The worship resources include an Invitation to Truth-Telling—something that is now recognised as integral to the process of reconciliation that is essential within Australian society. In words written by Alison Overeem, Manager of Leprena—UAICC in Tasmania: “We are called to justice in the mourning, not just for today but all that weeps from today. All that sits in the layers of mourning, embedded in the trail of injustice … of removal … of dispossession … of stolen land … of stolen children … of stolen identity”. The Invitation continues by encouraging us, “in the mourning, let us look to the love that calls us to seek out and speak out against injustice”.

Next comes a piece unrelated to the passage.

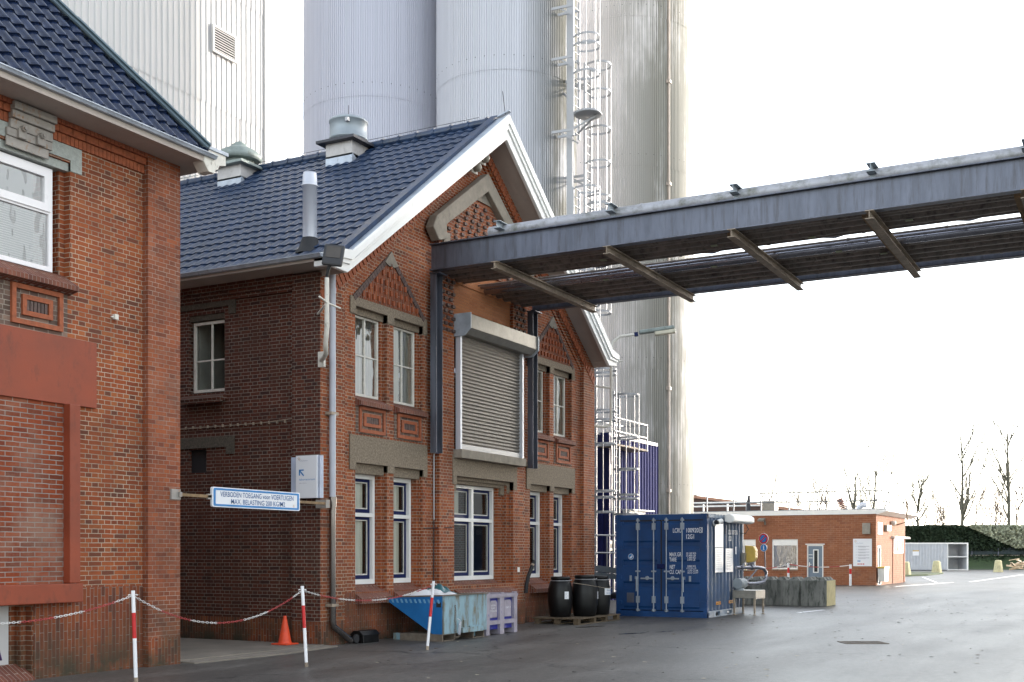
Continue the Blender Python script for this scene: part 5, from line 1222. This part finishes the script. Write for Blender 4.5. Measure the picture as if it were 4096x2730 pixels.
for (x0,x1,z0,z1,n_) in((60.35,61.5,2.58,3.18,3),(64.6,67.4,1.62,2.4,4)):
    f=MB();hh=[];wd=(x1-x0-.08)/n_
    hh=[rect(x0+.08+i*wd,x0+(i+1)*wd,z0+.1,z1-.08) for i in range(n_)]
    f.wall(rect(x0,x1,z0,z1),hh,'Y',LY-.03,LY+.0-.001);o=obj('window',f,M['white'],lb)
    b=MB();b.box(x0+.05,x1-.05,LY-.012,LY-.0105,z0+.05,z1-.05);obj('pane',b,nm('pale_glass',(.35,.37,.33),.15),o)
b=MB();b.box(64.0,68.5,LY-.2,LY-.001,2.42,2.52);obj('window_canopy',b,M['white'],lb)
b=MB();b.box(60.4,61.1,LY+.05,LY+.09,.05,1.96);obj('side_door',b,M['greydoor'],lb);b=MB();b.wall(rect(60.37,61.13,.02,2.0),[rect(60.45,61.05,.05,1.9)],'Y',LY-.02,LY+.05);obj('door_frame',b,M['white'],lb)
b=MB();b.box(64.3,64.42,LY-.03,LY-.001,0,2.4);obj('pier',b,M['brick_pil'],lb);b=MB();b.box(67.6,67.75,LY-.03,LY-.001,0,2.4);obj('pier',b,M['brick_pil'],lb)
b=MB();b.box(62.1,63.2,LY-.15,LY-.001,2.77,3.07);obj('meter_box',b,M['shbox'],lb)
b=MB();b.tube([(65.2,LY-.05,3.14),(65.2,LY-.6,3.3),(65.1,LY-.6,4.4)],.04,6);b.tube([(62.6,LY-.05,2.95),(65.2,LY-.05,3.1)],.03,6);obj('mast_pipe',b,M['wood'],lb)
b=MB();b.lathe(63.9,LY-.12,[(.0,3.1),(.14,3.12),(.14,3.3),(0,3.34)],12);obj('alarm_light',b,M['white'],lb)
b=MB();b.box(LX-.14,LX-.001,12.02,12.4,2.58,3.13);obj('cabinet',b,M['shbox'],lb)
b=MB();b.obox((LX-.3,17.5,3.36),((1,0,.3),(0,1,0),(-.3,0,1)),(.16,.17,.05));b.tube([(LX-.05,17.38,3.1),(LX-.1,17.38,3.28),(LX-.2,17.45,3.33)],.05,8);obj('wall_lamp',b,M['shbox'],lb)
t=thing('info_board','white safety rules board on the low brick building near its corner','sign',(LX,12.4,1))
b=MB();b.box(LX-.04,LX-.002,11.95,12.87,.96,2.34);obj('board',b,M['signw'],t)
b=MB()
for k in range(5):
    z=1.95-k*.145;b.box(LX-.043,LX-.041,12.07,12.64,z,z+.022);b.box(LX-.043,LX-.041,12.25,12.6,z-.04,z-.025);b.box(LX-.043,LX-.041,12.7,12.73,z,z+.022)
obj('print_lines',b,M['inkg'],t)
text('FrieslandCampina',(LX-.04,12.75,2.11),(0,-1,0),(0,0,1),.03,M['inkb'],t,width=.38)
star(t,12.75,2.22,.08,x=LX-.04)
b=MB()
for i,y in enumerate((12.62,12.54)): b.disc((LX-.041,y,1.22),(-1,0,0),.035,.002,14)
obj('blue_symbols',b,M['inkm'],t)
b=MB()
for i,y in enumerate((12.62,12.53,12.44,12.35)): b.disc((LX-.041,y,1.07),(-1,0,0),.035,.002,14)
obj('red_symbols',b,M['star1'],t)
t=thing('ash_bin','small white wall bin with brown rim beside the side door','bin',(60.6,LY-.15,.2))
b=MB();b.prism([(59.95,.86),(61.2,.86),(61.0,.2),(60.15,.2)],'Y',LY-.4,LY-.1);obj('bin_body',b,M['white'],t);b=MB();b.box(59.9,61.25,LY-.43,LY-.08,.86,.94);obj('rim',b,M['yellow'],t)
# roof railing and kit
t=thing('roof_railing','thin white safety railing round the flat roof of the low building','railing',(64,16,3.85))
for z,rz in((4.76,0),(4.27,1)):
    b=MB();b.tube([(60.2,34,z),(60.2,11.6,z),(68.2,11.6,z)],.03,6);obj('rail',b,M['railg'],t)
for i in range(15):
    b=MB();y=11.75+i*1.48;b.beam((60.2,y,3.85),(60.2,y,4.76),.06,.06);obj('rail_post',b,M['alu'],t)
for i in range(6):
    b=MB();x=61.3+i*1.38;b.beam((x,11.6,3.85),(x,11.6,4.76),.05,.05);obj('rail_post',b,M['alu'],t)
for z,(ya,yb) in ((4.25,(17.8,22)),(4.12,(17.8,22))):
    pass
t=thing('rooftop_pipes','white pipe rack and black vent pipe on the low building roof','roof pipes',(63,20,3.85))
b=MB()
for z in(4.25,4.45): b.tube([(63,17.5,z),(63,24,z)],.05,6)
for y in(17.8,19.3,20.4,21.8,22.6): b.beam((63,y,3.85),(63,y,4.5),.07,.07)
obj('rack',b,M['white'],t)
b=MB();b.tube([(62,18.9,3.85),(62,18.9,4.3),(62,18.86,4.75)],[.13,.12,.07],10);obj('vent_pipe',b,M['dark_steel'],t)
b=MB();b.box(62.5,63.2,17.6,18.3,3.85,4.45);obj('air_unit',b,M['shbox'],t)
t=thing('flexible_duct','rusty ribbed flexible duct bending up on the low building roof','duct',(62,13.9,3.85))
b=MB()
for k in range(7):
    a=k*.16;c=Vector((62,13.75+.25*math.sin(a*1.2),3.9+k*.085));b.tube([c,c+Vector((0,.02,.05))],.17,12)
obj('duct_rings',b,nm('rusty_duct',(.3,.12,.08),.5),t)
t=thing('curved_duct','grey curved metal duct on the low building roof','duct',(62,12.9,3.85))
b=MB();b.tube([(62,13.0,3.85),(62,13.0,4.0),(62,12.85,4.12),(62,12.6,4.1)],.15,12);obj('duct_rings',b,M['zinc_lt'],t)
# no parking and pedestrian signs
t=thing('traffic_sign_post','round no parking sign above a blue pedestrian sign on a thin pole','traffic sign',(43.4,13.1,0))
d=45.0;px=(3056-2048)/4670*d;sx,sy=d*CL+px*SL,d*SL-px*CL
nrm=Vector((-CL,-SL,0));nrm.rotate(Matrix.Rotation(R(-42),3,'Z'))
b=MB();b.tube([(sx+.15,sy-.05,0),(sx,sy,2.4)],.024,8);obj('pole',b,M['galv'],t)
c=Vector((sx,sy,2.17));
b=MB();b.disc(c+nrm*.03,nrm,.205,.01,28);obj('white_rim',b,M['signw'],t)
b=MB();b.disc(c+nrm*.042,nrm,.195,.004,28);obj('red_ring',b,M['red'],t)
b=MB();b.disc(c+nrm*.048,nrm,.14,.004,28);obj('blue_disc',b,M['inkm'],t)
sd_=nrm.cross(Vector((0,0,1))).normalized()
b=MB();b.obox(c+nrm*.055,(sd_-Vector((0,0,1)),sd_+Vector((0,0,1)),nrm),(.145,.02,.002));obj('red_bar',b,M['red'],t)
c=Vector((sx+.03,sy,1.82))
b=MB();b.disc(c+nrm*.03,nrm,.145,.01,28);obj('white_rim',b,M['signw'],t)
b=MB();b.disc(c+nrm*.042,nrm,.132,.004,28);obj('blue_disc',b,M['inkm'],t)
b=MB();q=c+nrm*.05;u=Vector((0,0,1))
b.disc(q+u*.075,nrm,.018,.003,12);b.obox(q+u*.025,(sd_,u,nrm),(.02,.035,.002));b.obox(q-u*.045+sd_*.012,(sd_,u+sd_*-.3,nrm),(.009,.045,.002));b.obox(q-u*.045-sd_*.012,(sd_,u+sd_*.3,nrm),(.009,.045,.002));obj('walking_figure',b,M['ink'],t)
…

That truth-telling was at the heart of decisions at the 2015 Assembly, to repudiate the Doctrine of Discovery, and at the 2018 Assembly, to recognise the sovereignty of the First Peoples. See

A Prayer of Lament in the worship resources recognises “the way in which their land was taken from them and their language, culture, law and spirituality despised and suppressed”, and laments “the way in which the Christian church was so often not only complicit in this process but actively involved in it”.

The Prayers of the People begins with the petition, “give us the courage to accept the realities of our history so that we may build a better future for our nation”—for that is the purpose of the Day of Mourning, of the annual Reconciliation Week, and of the ongoing commitment of the Uniting Church to “live out the covenant into which we, the First and Second Peoples of this land, have entered with one another.”

The closing Word of Mission in the 2023 worship resources continues: “Confront and challenge injustice wherever you see it. Act justly yourselves and insist that others do the same. Rejoice in the richness of our diverse cultures and learn from them. Celebrate and demonstrate the unity we share in Jesus our Lord. Commit to worship, witness and serve as one people under God, Until God’s promised reconciliation of all creation is complete.”

The resource ends with links to appropriate contemporary songs and children’s stories, and suggestions for craft activities within worship on 22 January.